また教皇は説教の中で、枢機卿任命発表の直前に急逝したイグナシー・ジェズ、ポーランド・コシャーリン−コウォブジェク名誉司教を心に留められた。
教皇は23人の新枢機卿の一人ひとりに、赤いビレタ(聖職者用の角帽)と任命書を手渡され、平和の抱擁を交わされた。

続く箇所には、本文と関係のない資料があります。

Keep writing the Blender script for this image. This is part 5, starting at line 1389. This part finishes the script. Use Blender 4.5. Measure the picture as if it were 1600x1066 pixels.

この日、新しく任命された23名の枢機卿は以下のとおり。(敬称略)
レオナルド・サンドリ、東方教会省長官
ジョン・パトリック・フォーリー、エルサレム聖墳墓騎士団団長代行
ジョヴァンニ・ラヨロ、バチカン市国委員会議長、バチカン市国行政庁長官
ポール・ジョセフ・コルデス、開発援助促進評議会議長
アンジェロ・コマストリ、聖ペトロ大聖堂主席司祭、バチカン市国司教総代理、ファブリカ・ディ・サン・ピエトロ議長
スタニスラウ・リルコ、信徒評議会議長
ラファエレ・ファリーナ、バチカン図書館・文書館管理責任者
アグスティン・ガルシア・ガスコ・ヴィセンテ、スペイン・ヴァレンシア大司教
ショーン・バプティスト・ブラディ、アイルランド・アルマー大司教
ルイス・マルティネス・シスタチ、スペイン・バルセロナ大司教
アンドレ・ヴァン・トロワ、フランス・パリ大司教
アンジェロ・バニャスコ、イタリア・ジェノヴァ大司教
テオドール・アドリアン・サール、セネガル・ダカール大司教
オズワルド・グラシアス、インド・ボンベイ大司教
フランシスコ・ロブレス・オルテガ、メキシコ・モンテレー大司教
ダニエル・N・ディナルド、米・ガルベストン−ヒューストン大司教
オディリオ・ペドロ・シェレル、ブラジル・サン・パウロ大司教
ジョン・ンジュエ、ケニア・ナイロビ大司教
(以上、80歳未満の有権枢機卿18名)
エマヌエル3世デリー、カルデア典礼バビロニア大主教
ジョヴァンニ・コッパ、教皇大使
エスタニスラオ・エステバン・カルリック、アルゼンチン・パラナ名誉大司教
ウルバーノ・ナヴァレーテ、イエズス会士、教皇庁立グレゴリアン大学元学長
ウンベルト・ベッティ、フランシスコ会士、教皇庁立ラテラン大学元学長
(80歳以上の枢機卿5名)
これらの新枢機卿の任命によって、現在の全枢機卿数は201人、そのうち教皇選挙の投票権を持つ80歳未満の枢機卿は120人となった。